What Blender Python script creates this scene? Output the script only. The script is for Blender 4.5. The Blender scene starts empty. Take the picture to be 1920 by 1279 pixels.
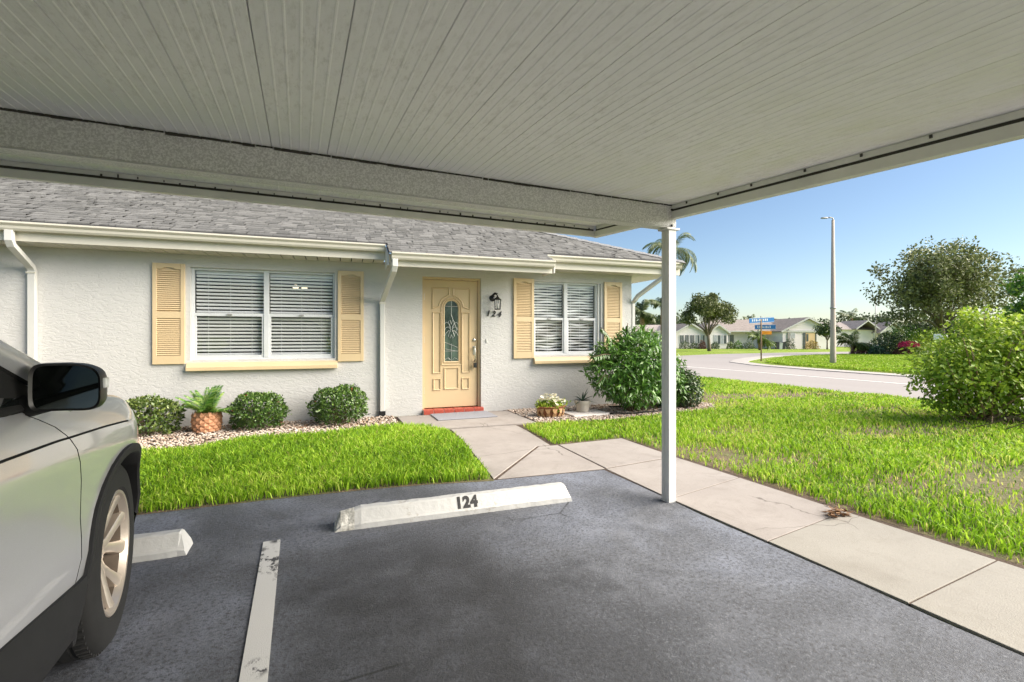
import bpy, bmesh, math, random
import numpy as np
from mathutils import Vector, Matrix, Euler

random.seed(11)
RNG = np.random.default_rng(11)
R = math.radians
sc = bpy.context.scene
COL = sc.collection

# ------------------------------------------------------------------ camera
CAM_H, FPX, YAW = 1.2, 891.0, math.atan(399 / 891.0)
cam_d = bpy.data.cameras.new('camera'); cam = bpy.data.objects.new('camera', cam_d); COL.objects.link(cam)
cam.location = (0, 0, CAM_H); cam.rotation_euler = (R(90), 0, -YAW)
cam_d.sensor_width = 36.0; cam_d.lens = 36.0 * FPX / 1920.0
cam_d.shift_y = -9.5 / 1920.0
cam_d.clip_start = 0.03; cam_d.clip_end = 2000.0
sc.camera = cam

# ------------------------------------------------------------------ sky, sun, exposure
SUN_EL, SUN_AZ = R(35), R(119)          # azimuth clockwise from +Y (the house side)
world = bpy.data.worlds.new('World'); sc.world = world; world.use_nodes = True
wn = world.node_tree.nodes; wl = world.node_tree.links; wn.clear()
sky = wn.new('ShaderNodeTexSky'); sky.sky_type = 'NISHITA'; sky.sun_disc = False
sky.sun_elevation = SUN_EL; sky.sun_rotation = SUN_AZ
sky.air_density = 1.0; sky.dust_density = 0.5; sky.ozone_density = 2.5; sky.altitude = 0
bg = wn.new('ShaderNodeBackground'); bg.inputs['Strength'].default_value = 0.05
wo = wn.new('ShaderNodeOutputWorld')
wl.new(sky.outputs[0], bg.inputs['Color']); wl.new(bg.outputs[0], wo.inputs['Surface'])
sun_d = bpy.data.lights.new('sun', 'SUN'); sun = bpy.data.objects.new('sun', sun_d); COL.objects.link(sun)
sun_d.energy = 4.27; sun_d.angle = R(60); sun_d.color = (1.0, 0.91, 0.78)
_sd = Vector((math.sin(SUN_AZ) * math.cos(SUN_EL), math.cos(SUN_AZ) * math.cos(SUN_EL), math.sin(SUN_EL)))
sun.rotation_euler = (-_sd).to_track_quat('-Z', 'Y').to_euler()
sc.view_settings.view_transform = 'Standard'; sc.view_settings.look = 'None'
sc.view_settings.exposure = 1.672; sc.view_settings.gamma = 1.0
try: sc.view_settings.use_curve_mapping = False
except Exception: pass
sc.cycles.max_bounces = 12; sc.cycles.diffuse_bounces = 8; sc.cycles.glossy_bounces = 5
sc.cycles.transmission_bounces = 8; sc.cycles.transparent_max_bounces = 16
sc.cycles.use_denoising = True

# ------------------------------------------------------------------ materials
class NT:
    def __init__(s, name):
        s.m = bpy.data.materials.new(name); s.m.use_nodes = True
        s.t = s.m.node_tree; s.n = s.t.nodes; s.l = s.t.links
        s.b = s.n['Principled BSDF']; s.out = s.n['Material Output']; s._tc = None
    def new(s, typ, **kw):
        nd = s.n.new(typ)
        for k, v in kw.items(): setattr(nd, k, v)
        return nd
    def link(s, a, b): s.l.new(a, b)
    def coord(s):
        if s._tc is None: s._tc = s.n.new('ShaderNodeTexCoord')
        return s._tc.outputs['Object']
    def geo(s): return s.new('ShaderNodeNewGeometry').outputs['Position']
    def noise(s, scale, detail=4, rough=.55, vec=None, stretch=None, dist=0):
        nd = s.new('ShaderNodeTexNoise'); nd.inputs['Scale'].default_value = scale
        nd.inputs['Detail'].default_value = detail; nd.inputs['Roughness'].default_value = rough
        nd.inputs['Distortion'].default_value = dist
        v = vec or s.coord()
        if stretch:
            mp = s.new('ShaderNodeMapping'); mp.inputs['Scale'].default_value = stretch
            s.link(v, mp.inputs['Vector']); v = mp.outputs[0]
        s.link(v, nd.inputs['Vector']); return nd.outputs['Fac']
    def ramp(s, fac, stops):
        nd = s.new('ShaderNodeValToRGB'); e = nd.color_ramp.elements
        while len(e) < len(stops): e.new(0.5)
        for el, (p, c) in zip(e, stops):
            el.position = p; el.color = (c, c, c, 1) if isinstance(c, (int, float)) else (*c, 1)
        s.link(fac, nd.inputs['Fac']); return nd.outputs['Color']
    def mix(s, fac, a, b, mode='MIX'):
        nd = s.new('ShaderNodeMix', data_type='RGBA', blend_type=mode)
        for idx, v in ((0, fac), (6, a), (7, b)):
            if hasattr(v, 'is_output'): s.link(v, nd.inputs[idx])
            elif isinstance(v, (int, float)): nd.inputs[idx].default_value = v if idx == 0 else (v, v, v, 1)
            else: nd.inputs[idx].default_value = (*v, 1)
        return nd.outputs[2]
    def bump(s, height, dist=.005, strength=1.0):
        nd = s.new('ShaderNodeBump'); nd.inputs['Distance'].default_value = dist
        nd.inputs['Strength'].default_value = strength
        s.link(height, nd.inputs['Height']); s.link(nd.outputs[0], s.b.inputs['Normal'])
    def set(s, **kw):
        for k, v in kw.items():
            k = k.replace('_', ' ')
            i = s.b.inputs[k]
            if hasattr(v, 'is_output'): s.link(v, i)
            elif isinstance(v, tuple) and len(v) == 3: i.default_value = (*v, 1)
            else: i.default_value = v
        return s.m

def plain(name, col, rough=.6, var=.12, scale=6, bump=0, bscale=60, metal=0, **kw):
    t = NT(name)
    a = tuple(max(0, c * (1 - var)) for c in col); b = tuple(min(1, c * (1 + var)) for c in col)
    c = t.ramp(t.noise(scale, 5), [(.3, a), (.7, b)])
    t.set(Base_Color=c, Roughness=rough, Metallic=metal, **kw)
    if bump: t.bump(t.noise(bscale, 4), bump)
    return t.m

def leafmat(name, stops, rough=.5, trans=.25, spec=.4, big=0.0):
    """leaf colours vary leaf by leaf (attribute rnd); some light passes through"""
    t = NT(name)
    at = t.new('ShaderNodeAttribute', attribute_name='rnd')
    c = t.ramp(at.outputs['Fac'], stops)
    if big: c = t.mix(big, c, t.ramp(t.noise(1.1, 3), [(.35, .45), (.65, 1.0)]), 'MULTIPLY')
    t.set(Base_Color=c, Roughness=rough, Specular_IOR_Level=spec)
    tr = t.new('ShaderNodeBsdfTranslucent'); t.link(c, tr.inputs['Color'])
    mx = t.new('ShaderNodeMixShader'); mx.inputs[0].default_value = trans
    t.link(t.b.outputs[0], mx.inputs[1]); t.link(tr.outputs[0], mx.inputs[2]); t.link(mx.outputs[0], t.out.inputs['Surface'])
    return t.m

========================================

* [Short task]:
Give the data again exactly as written, with all pictures left out.

* [Solved exercise]:
What Blender Python script creates this scene? Output the script only. The script is for Blender 4.5. The Blender scene starts empty. Take the picture to be 1920 by 1279 pixels.
import bpy, bmesh, math, random
import numpy as np
from mathutils import Vector, Matrix, Euler

random.seed(11)
RNG = np.random.default_rng(11)
R = math.radians
sc = bpy.context.scene
COL = sc.collection

# ------------------------------------------------------------------ camera
CAM_H, FPX, YAW = 1.2, 891.0, math.atan(399 / 891.0)
cam_d = bpy.data.cameras.new('camera'); cam = bpy.data.objects.new('camera', cam_d); COL.objects.link(cam)
cam.location = (0, 0, CAM_H); cam.rotation_euler = (R(90), 0, -YAW)
cam_d.sensor_width = 36.0; cam_d.lens = 36.0 * FPX / 1920.0
cam_d.shift_y = -9.5 / 1920.0
cam_d.clip_start = 0.03; cam_d.clip_end = 2000.0
sc.camera = cam

# ------------------------------------------------------------------ sky, sun, exposure
SUN_EL, SUN_AZ = R(35), R(119)          # azimuth clockwise from +Y (the house side)
world = bpy.data.worlds.new('World'); sc.world = world; world.use_nodes = True
wn = world.node_tree.nodes; wl = world.node_tree.links; wn.clear()
sky = wn.new('ShaderNodeTexSky'); sky.sky_type = 'NISHITA'; sky.sun_disc = False
sky.sun_elevation = SUN_EL; sky.sun_rotation = SUN_AZ
sky.air_density = 1.0; sky.dust_density = 0.5; sky.ozone_density = 2.5; sky.altitude = 0
bg = wn.new('ShaderNodeBackground'); bg.inputs['Strength'].default_value = 0.05
wo = wn.new('ShaderNodeOutputWorld')
wl.new(sky.outputs[0], bg.inputs['Color']); wl.new(bg.outputs[0], wo.inputs['Surface'])
sun_d = bpy.data.lights.new('sun', 'SUN'); sun = bpy.data.objects.new('sun', sun_d); COL.objects.link(sun)
sun_d.energy = 4.27; sun_d.angle = R(60); sun_d.color = (1.0, 0.91, 0.78)
_sd = Vector((math.sin(SUN_AZ) * math.cos(SUN_EL), math.cos(SUN_AZ) * math.cos(SUN_EL), math.sin(SUN_EL)))
sun.rotation_euler = (-_sd).to_track_quat('-Z', 'Y').to_euler()
sc.view_settings.view_transform = 'Standard'; sc.view_settings.look = 'None'
sc.view_settings.exposure = 1.672; sc.view_settings.gamma = 1.0
try: sc.view_settings.use_curve_mapping = False
except Exception: pass
sc.cycles.max_bounces = 12; sc.cycles.diffuse_bounces = 8; sc.cycles.glossy_bounces = 5
sc.cycles.transmission_bounces = 8; sc.cycles.transparent_max_bounces = 16
sc.cycles.use_denoising = True

# ------------------------------------------------------------------ materials
class NT:
    def __init__(s, name):
        s.m = bpy.data.materials.new(name); s.m.use_nodes = True
        s.t = s.m.node_tree; s.n = s.t.nodes; s.l = s.t.links
        s.b = s.n['Principled BSDF']; s.out = s.n['Material Output']; s._tc = None
    def new(s, typ, **kw):
        nd = s.n.new(typ)
        for k, v in kw.items(): setattr(nd, k, v)
        return nd
    def link(s, a, b): s.l.new(a, b)
    def coord(s):
        if s._tc is None: s._tc = s.n.new('ShaderNodeTexCoord')
        return s._tc.outputs['Object']
    def geo(s): return s.new('ShaderNodeNewGeometry').outputs['Position']
    def noise(s, scale, detail=4, rough=.55, vec=None, stretch=None, dist=0):
        nd = s.new('ShaderNodeTexNoise'); nd.inputs['Scale'].default_value = scale
        nd.inputs['Detail'].default_value = detail; nd.inputs['Roughness'].default_value = rough
        nd.inputs['Distortion'].default_value = dist
        v = vec or s.coord()
        if stretch:
            mp = s.new('ShaderNodeMapping'); mp.inputs['Scale'].default_value = stretch
            s.link(v, mp.inputs['Vector']); v = mp.outputs[0]
        s.link(v, nd.inputs['Vector']); return nd.outputs['Fac']
    def ramp(s, fac, stops):
        nd = s.new('ShaderNodeValToRGB'); e = nd.color_ramp.elements
        while len(e) < len(stops): e.new(0.5)
        for el, (p, c) in zip(e, stops):
            el.position = p; el.color = (c, c, c, 1) if isinstance(c, (int, float)) else (*c, 1)
        s.link(fac, nd.inputs['Fac']); return nd.outputs['Color']
    def mix(s, fac, a, b, mode='MIX'):
        nd = s.new('ShaderNodeMix', data_type='RGBA', blend_type=mode)
        for idx, v in ((0, fac), (6, a), (7, b)):
            if hasattr(v, 'is_output'): s.link(v, nd.inputs[idx])
            elif isinstance(v, (int, float)): nd.inputs[idx].default_value = v if idx == 0 else (v, v, v, 1)
            else: nd.inputs[idx].default_value = (*v, 1)
        return nd.outputs[2]
    def bump(s, height, dist=.005, strength=1.0):
        nd = s.new('ShaderNodeBump'); nd.inputs['Distance'].default_value = dist
        nd.inputs['Strength'].default_value = strength
        s.link(height, nd.inputs['Height']); s.link(nd.outputs[0], s.b.inputs['Normal'])
    def set(s, **kw):
        for k, v in kw.items():
            k = k.replace('_', ' ')
            i = s.b.inputs[k]
            if hasattr(v, 'is_output'): s.link(v, i)
            elif isinstance(v, tuple) and len(v) == 3: i.default_value = (*v, 1)
            else: i.default_value = v
        return s.m

def plain(name, col, rough=.6, var=.12, scale=6, bump=0, bscale=60, metal=0, **kw):
    t = NT(name)
    a = tuple(max(0, c * (1 - var)) for c in col); b = tuple(min(1, c * (1 + var)) for c in col)
    c = t.ramp(t.noise(scale, 5), [(.3, a), (.7, b)])
    t.set(Base_Color=c, Roughness=rough, Metallic=metal, **kw)
    if bump: t.bump(t.noise(bscale, 4), bump)
    return t.m

def leafmat(name, stops, rough=.5, trans=.25, spec=.4, big=0.0):
    """leaf colours vary leaf by leaf (attribute rnd); some light passes through"""
    t = NT(name)
    at = t.new('ShaderNodeAttribute', attribute_name='rnd')
    c = t.ramp(at.outputs['Fac'], stops)
    if big: c = t.mix(big, c, t.ramp(t.noise(1.1, 3), [(.35, .45), (.65, 1.0)]), 'MULTIPLY')
    t.set(Base_Color=c, Roughness=rough, Specular_IOR_Level=spec)
    tr = t.new('ShaderNodeBsdfTranslucent'); t.link(c, tr.inputs['Color'])
    mx = t.new('ShaderNodeMixShader'); mx.inputs[0].default_value = trans
    t.link(t.b.outputs[0], mx.inputs[1]); t.link(tr.outputs[0], mx.inputs[2]); t.link(mx.outputs[0], t.out.inputs['Surface'])
    return t.m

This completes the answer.